> [Dataset excerpt]:
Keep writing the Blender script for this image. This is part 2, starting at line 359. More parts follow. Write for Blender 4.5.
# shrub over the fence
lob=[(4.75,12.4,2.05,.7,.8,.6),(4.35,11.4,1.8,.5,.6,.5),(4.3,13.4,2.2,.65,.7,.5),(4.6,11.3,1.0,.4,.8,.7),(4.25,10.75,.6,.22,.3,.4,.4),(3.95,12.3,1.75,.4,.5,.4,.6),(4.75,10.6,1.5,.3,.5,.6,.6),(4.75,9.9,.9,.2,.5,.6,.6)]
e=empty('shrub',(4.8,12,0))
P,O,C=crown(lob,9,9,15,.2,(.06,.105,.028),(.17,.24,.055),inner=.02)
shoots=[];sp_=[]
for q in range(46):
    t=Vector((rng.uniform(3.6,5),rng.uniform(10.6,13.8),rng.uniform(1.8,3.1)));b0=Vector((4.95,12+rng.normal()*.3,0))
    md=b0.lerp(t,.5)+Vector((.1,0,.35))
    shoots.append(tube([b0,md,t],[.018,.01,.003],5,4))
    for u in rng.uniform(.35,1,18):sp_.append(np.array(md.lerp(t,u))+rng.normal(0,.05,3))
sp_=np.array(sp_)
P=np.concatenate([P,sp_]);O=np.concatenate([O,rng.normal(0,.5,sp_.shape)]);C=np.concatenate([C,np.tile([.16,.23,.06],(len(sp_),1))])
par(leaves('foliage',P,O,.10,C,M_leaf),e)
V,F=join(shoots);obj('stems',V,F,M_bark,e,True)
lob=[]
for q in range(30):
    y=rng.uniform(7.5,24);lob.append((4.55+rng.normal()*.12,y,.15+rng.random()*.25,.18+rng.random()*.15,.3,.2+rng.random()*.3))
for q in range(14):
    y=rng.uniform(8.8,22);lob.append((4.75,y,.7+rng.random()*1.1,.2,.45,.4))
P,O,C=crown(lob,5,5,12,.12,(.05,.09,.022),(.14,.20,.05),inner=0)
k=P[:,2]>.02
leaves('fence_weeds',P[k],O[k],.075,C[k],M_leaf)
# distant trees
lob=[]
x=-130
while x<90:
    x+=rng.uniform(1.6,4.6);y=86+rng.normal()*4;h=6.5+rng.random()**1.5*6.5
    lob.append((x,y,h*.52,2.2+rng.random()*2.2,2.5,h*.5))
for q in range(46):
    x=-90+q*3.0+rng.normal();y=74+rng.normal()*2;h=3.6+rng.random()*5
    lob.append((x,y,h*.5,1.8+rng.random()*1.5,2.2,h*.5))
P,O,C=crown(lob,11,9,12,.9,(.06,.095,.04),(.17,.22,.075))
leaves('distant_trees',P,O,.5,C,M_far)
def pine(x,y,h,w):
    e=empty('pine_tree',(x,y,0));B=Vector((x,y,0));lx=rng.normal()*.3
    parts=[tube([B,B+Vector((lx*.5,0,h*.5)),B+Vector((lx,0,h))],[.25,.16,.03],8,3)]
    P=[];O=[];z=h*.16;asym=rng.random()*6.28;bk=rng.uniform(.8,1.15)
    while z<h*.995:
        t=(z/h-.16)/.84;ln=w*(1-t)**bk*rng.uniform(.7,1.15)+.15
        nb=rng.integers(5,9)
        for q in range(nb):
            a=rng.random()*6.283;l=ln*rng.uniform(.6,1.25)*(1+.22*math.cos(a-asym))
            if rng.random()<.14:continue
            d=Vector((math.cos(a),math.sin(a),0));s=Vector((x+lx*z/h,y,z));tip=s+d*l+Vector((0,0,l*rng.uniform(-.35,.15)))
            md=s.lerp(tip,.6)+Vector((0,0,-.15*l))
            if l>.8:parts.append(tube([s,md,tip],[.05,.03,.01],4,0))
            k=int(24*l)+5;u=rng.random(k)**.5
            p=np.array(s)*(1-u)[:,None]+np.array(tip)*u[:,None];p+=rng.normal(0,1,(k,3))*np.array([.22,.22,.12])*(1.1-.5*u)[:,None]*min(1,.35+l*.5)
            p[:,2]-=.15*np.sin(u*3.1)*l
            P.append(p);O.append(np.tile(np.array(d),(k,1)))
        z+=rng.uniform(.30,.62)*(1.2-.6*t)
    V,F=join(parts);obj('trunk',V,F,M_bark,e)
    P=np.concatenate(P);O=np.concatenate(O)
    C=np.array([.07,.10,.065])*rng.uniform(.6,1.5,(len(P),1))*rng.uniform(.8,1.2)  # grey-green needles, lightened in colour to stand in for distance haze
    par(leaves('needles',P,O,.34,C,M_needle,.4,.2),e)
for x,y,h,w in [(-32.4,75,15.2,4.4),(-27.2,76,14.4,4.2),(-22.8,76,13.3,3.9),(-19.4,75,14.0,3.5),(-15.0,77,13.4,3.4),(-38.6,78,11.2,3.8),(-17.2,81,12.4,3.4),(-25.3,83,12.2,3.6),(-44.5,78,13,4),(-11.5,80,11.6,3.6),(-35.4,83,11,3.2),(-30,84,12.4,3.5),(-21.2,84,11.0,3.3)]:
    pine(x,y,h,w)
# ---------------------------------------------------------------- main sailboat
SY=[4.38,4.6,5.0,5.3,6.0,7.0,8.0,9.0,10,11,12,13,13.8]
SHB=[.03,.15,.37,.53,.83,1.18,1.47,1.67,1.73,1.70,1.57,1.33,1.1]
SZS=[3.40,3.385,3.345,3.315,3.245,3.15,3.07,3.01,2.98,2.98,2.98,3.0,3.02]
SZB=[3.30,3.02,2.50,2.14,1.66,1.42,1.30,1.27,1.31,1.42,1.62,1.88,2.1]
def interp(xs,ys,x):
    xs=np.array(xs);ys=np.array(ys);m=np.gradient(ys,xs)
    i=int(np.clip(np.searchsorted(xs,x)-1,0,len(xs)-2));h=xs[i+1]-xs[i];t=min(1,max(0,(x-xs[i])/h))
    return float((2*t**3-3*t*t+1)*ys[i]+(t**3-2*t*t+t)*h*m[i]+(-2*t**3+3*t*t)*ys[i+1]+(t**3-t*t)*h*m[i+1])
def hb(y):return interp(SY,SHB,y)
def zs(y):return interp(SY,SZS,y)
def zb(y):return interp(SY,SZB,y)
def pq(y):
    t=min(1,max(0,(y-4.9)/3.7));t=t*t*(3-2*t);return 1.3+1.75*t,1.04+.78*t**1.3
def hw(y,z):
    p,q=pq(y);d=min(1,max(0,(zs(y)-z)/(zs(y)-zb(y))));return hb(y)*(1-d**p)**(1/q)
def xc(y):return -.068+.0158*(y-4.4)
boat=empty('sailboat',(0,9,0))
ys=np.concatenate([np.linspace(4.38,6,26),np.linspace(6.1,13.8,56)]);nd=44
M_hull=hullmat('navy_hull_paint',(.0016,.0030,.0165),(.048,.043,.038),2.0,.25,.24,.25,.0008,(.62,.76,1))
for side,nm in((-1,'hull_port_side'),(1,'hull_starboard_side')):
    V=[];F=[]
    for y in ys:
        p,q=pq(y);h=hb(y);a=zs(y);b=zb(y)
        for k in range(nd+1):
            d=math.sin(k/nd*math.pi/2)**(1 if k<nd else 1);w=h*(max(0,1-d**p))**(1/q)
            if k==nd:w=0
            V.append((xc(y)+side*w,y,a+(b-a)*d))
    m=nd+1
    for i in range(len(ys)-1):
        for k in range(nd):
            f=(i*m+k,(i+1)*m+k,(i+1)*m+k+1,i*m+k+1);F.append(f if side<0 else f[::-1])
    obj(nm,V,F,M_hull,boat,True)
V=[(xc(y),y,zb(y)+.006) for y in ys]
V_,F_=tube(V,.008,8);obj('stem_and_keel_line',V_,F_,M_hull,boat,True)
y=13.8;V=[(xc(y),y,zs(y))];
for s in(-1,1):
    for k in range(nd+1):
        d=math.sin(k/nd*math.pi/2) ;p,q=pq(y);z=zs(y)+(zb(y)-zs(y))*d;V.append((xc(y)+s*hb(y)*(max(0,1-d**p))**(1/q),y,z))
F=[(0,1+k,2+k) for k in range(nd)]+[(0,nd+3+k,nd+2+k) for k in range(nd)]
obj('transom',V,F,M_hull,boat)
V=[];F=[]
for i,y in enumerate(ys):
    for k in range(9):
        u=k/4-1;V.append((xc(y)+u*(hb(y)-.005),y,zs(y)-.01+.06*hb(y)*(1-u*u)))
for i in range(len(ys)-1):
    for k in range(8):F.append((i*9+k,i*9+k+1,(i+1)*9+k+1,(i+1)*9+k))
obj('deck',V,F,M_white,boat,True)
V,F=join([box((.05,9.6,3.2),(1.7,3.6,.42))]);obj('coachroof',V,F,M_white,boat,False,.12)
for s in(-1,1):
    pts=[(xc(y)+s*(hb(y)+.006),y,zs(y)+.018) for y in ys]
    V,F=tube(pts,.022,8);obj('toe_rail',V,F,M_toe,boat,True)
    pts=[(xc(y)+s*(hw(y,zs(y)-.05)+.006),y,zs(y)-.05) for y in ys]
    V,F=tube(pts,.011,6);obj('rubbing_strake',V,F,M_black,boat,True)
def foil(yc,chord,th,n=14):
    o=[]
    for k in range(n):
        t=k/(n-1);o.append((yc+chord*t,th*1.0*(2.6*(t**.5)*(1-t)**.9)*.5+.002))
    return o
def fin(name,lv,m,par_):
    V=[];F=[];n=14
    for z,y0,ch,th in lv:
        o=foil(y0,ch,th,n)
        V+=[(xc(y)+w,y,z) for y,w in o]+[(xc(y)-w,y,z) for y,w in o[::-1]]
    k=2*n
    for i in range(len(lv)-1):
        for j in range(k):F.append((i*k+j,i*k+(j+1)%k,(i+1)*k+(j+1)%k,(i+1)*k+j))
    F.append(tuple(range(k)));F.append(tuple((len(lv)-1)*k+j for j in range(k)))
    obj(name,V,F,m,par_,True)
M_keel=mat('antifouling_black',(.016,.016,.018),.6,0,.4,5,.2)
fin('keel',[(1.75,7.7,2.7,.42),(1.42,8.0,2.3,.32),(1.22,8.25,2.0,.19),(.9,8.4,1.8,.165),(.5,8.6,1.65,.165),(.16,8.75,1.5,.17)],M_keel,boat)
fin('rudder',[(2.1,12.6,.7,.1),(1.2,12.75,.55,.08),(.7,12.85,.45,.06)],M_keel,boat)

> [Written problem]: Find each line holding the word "parts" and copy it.

> [Complete output]:
Keep writing the Blender script for this image. This is part 2, starting at line 359. More parts follow. Write for Blender 4.5.
    parts=[tube([B,B+Vector((lx*.5,0,h*.5)),B+Vector((lx,0,h))],[.25,.16,.03],8,3)]
            if l>.8:parts.append(tube([s,md,tip],[.05,.03,.01],4,0))
    V,F=join(parts);obj('trunk',V,F,M_bark,e)